TASK OBJECTIVE
Return each line that holds the word "parts".

RECORDED INFORMATION
__________________________________________________
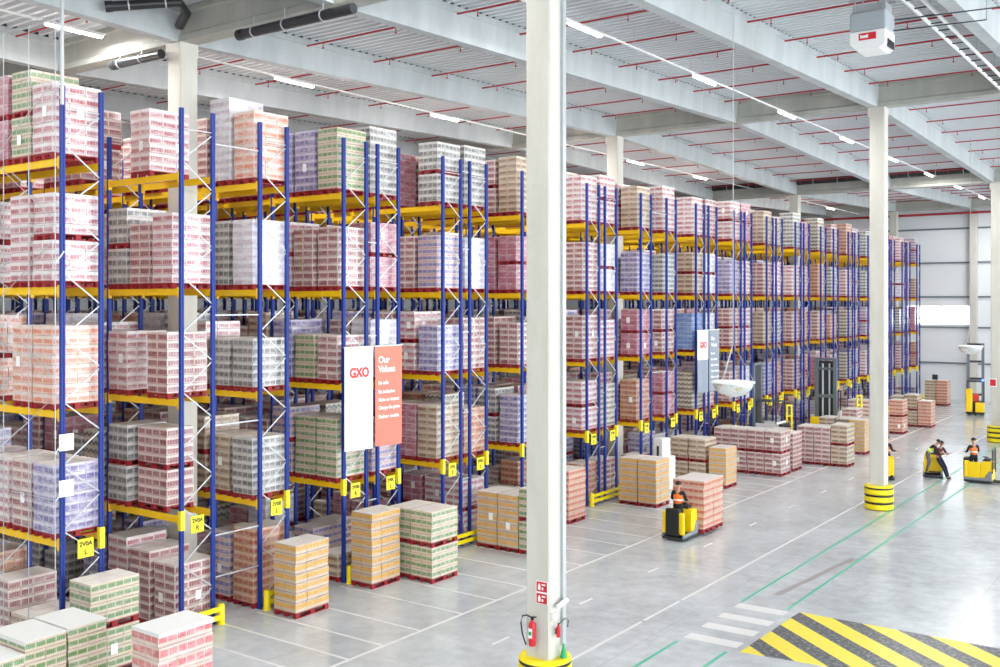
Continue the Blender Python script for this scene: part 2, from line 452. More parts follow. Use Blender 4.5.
for i, (y0, y1, sd) in enumerate(RK, 1):
    t = thing('pallet_rack', 'blue and yellow pallet rack, %s rack end from the left' % ORD[i], 'rack', (0, y0, 0), 0, 'pallet racks in the long rack block')
    nb = nbays(i)
    for b in range(nb + 1):
        X = -.05 - BAY * b
        for yy in (.055, D_ - .055): inst('upright', UPR if b == 0 else UPR2, t, (X, yy, 0))
        inst('bracing', BRC, t, (X, 0, 0))
        if b < nb:
            for z in LEV[1:]:
                for yy in (.03, D_ - .03): inst('beam', BM, t, (X - .05, yy, z))
    yy = D_ - .055 if sd < 0 else .055
    inst('level_marker', MK, t, (-.05, yy, 0))
    if sd > 0 and i < len(RK):      # spacers tying the back-to-back racks
        gap = RK[i][0] - y1
        for z in ((1.2, 2.3, 5.2, 8.1, 12.6) if gap > 1 else (2.3, 4.6, 7.4, 10.3, 13.0)):
            m = MB(); m.bar((-.05, D_ - .004, z), (-.05, D_ + gap - .006, z), .032); m.build('spacer_bar', GALV, t)

# hanging aisle code signs
codes = 'ABCDEFGHJKLMNPQR'
for i, (y0, y1, sd) in enumerate(RK, 1):
    if i > 24: break
    code = '2V0' + codes[(i // 2)] if i > 1 else '2V0A'
    code = '2V0' + codes[0 if i < 2 else (i - 1) // 2 + (0 if i % 2 else 0)]
    k = (i - 1 + 1) // 2 if i > 1 else 0
    # racks (1,2) share aisle A, (3,4) B, (5,6) C ...
    code = '2V0' + codes[(i - 1) // 2]; lr = 'L' if i % 2 else 'R'
    t = thing('aisle_sign', 'yellow aisle sign reading %s %s hung on the %s rack end' % (code, lr, ORD[i]), 'sign', (.02, (y0 + y1) / 2 - (.05 if sd > 0 else -.05), 2.72), 0, 'yellow aisle code signs')
    m = MB(); m.box(-.012, .006, -.2, .2, -.22, .22); m.build('plate', SIGNY, t)
    letter(code, .145, INK, t, (.009, 0, .05), FACE_X, 'CENTER', .004)
    letter(lr, .17, INK, t, (.009, 0, -.15), FACE_X, 'CENTER', .004)

# ------------------------------------------------------------------ pallets and loads
LX, LY = .84, 1.24
def pallet_mesh():
    m = MB(); x, y = .42, .61
    for k in range(5):
        c = -x + .07 + k * (2 * x - .14) / 4; m.box(c - .065, c + .065, -y, y, .122, .144)
    for c in (-y + .07, 0, y - .07): m.box(-x, x, c - .07, c + .07, .10, .122)
    for c in (-y + .07, 0, y - .07):
        for q in (-x + .05, 0, x - .05): m.box(q - .05, q + .05, c - .07, c + .07, .022, .10)
    for q in (-x + .05, 0, x - .05): m.box(q - .05, q + .05, -y, y, 0, .022)
    return m.mesh('pallet', PRED)
PAL = pallet_mesh()
CACHE = {}
def load_mesh(key, n, lh, seed, nx=2, ny=3, rag=False, lx=LX, ly=LY):
    kk = (key, n, round(lh, 3), seed, nx, ny, rag, lx, ly)
    if kk in CACHE: return CACHE[kk]
    rnd = random.Random(str(kk)); m = MB(); dx, dy = lx / nx, ly / ny
    for L in range(n):
        ox, oy = rnd.uniform(-.010, .010), rnd.uniform(-.010, .010)
        for a in range(nx):
            for b in range(ny):
                if rag and L == n - 1 and rnd.random() < .35: continue
                j = lambda q=.006: rnd.uniform(-q, q)
                x0 = -lx / 2 + a * dx + .004 + ox + j(); x1 = x0 + dx - .008
                y0 = -ly / 2 + b * dy + .004 + oy + j(); y1 = y0 + dy - .008
                z0 = L * lh + (.0 if L == 0 else .002); z1 = (L + 1) * lh - .004
                f = m.box(x0, x1, y0, y1, z0, z1)
                m.mi[f] = 1; m.mi[f + 1] = 1
                for q, s in ((2, a), (4, a), (3, b + 10), (5, b + 10)):
                    m.uv[f + q] = [(s, L), (s + 1, L), (s + 1, L + 1), (s, L + 1)]
    me = m.mesh('cartons', [CM[key], TOPF])
    for l in me.uv_layers[0].data:      # keep the cell index inside the carton
        l.uv.x = l.uv.x * .998 + .001; l.uv.y = l.uv.y * .998 + .001
    CACHE[kk] = me; return me
m = MB(); m.box(-.002, .002, -.085, .085, -.12, .12); LAB_X = m.mesh('label_sheet', SHEET)
m = MB(); m.box(-.085, .085, -.002, .002, -.12, .12); LAB_Y = m.mesh('label_sheet', SHEET)
m = MB(); m.box(-.43, .43, -.63, .63, 0, .012); m.box(-.432, -.428, -.63, .63, -.05, .012); m.box(.428, .432, -.63, .63, -.07, .012); m.box(-.43, .43, -.632, -.628, -.06, .012); TOPS = m.mesh('top_sheet', plain('sheet_offwhite', 'd9d9d6', .6, 0, .03))
LOADS = []; STUFF = []
def place_load(x, y, z, key, n, lh, label, group, seed=0, parts=True, rz=0, rag=False, top=False, nx=2, ny=3, lab=True):
    t = thing('pallet_load', label, 'pallet load', (x, y, z), rz, group)
    inst('pallet', PAL, t)
    inst('cartons', load_mesh(key, n, lh, seed % 2, nx, ny, rag), t, (0, 0, .146))
    h = .146 + n * lh
    rnd = random.Random(label)
    if lab and rnd.random() < .25:
        zz = .146 + (h - .146) * rnd.uniform(.35, .6)
        if abs(rz) < .1:
            inst('label_sheet', LAB_X, t, (LX / 2 + .016, rnd.uniform(-.3, .3), zz)); inst('label_sheet', LAB_Y, t, (rnd.uniform(-.15, .2), -LY / 2 - .016, zz))
    if top: inst('top_sheet', TOPS, t, (0, 0, h))
    return h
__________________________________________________
OUTPUT BELOW
Continue the Blender Python script for this scene: part 2, from line 452. More parts follow. Use Blender 4.5.
def place_load(x, y, z, key, n, lh, label, group, seed=0, parts=True, rz=0, rag=False, top=False, nx=2, ny=3, lab=True):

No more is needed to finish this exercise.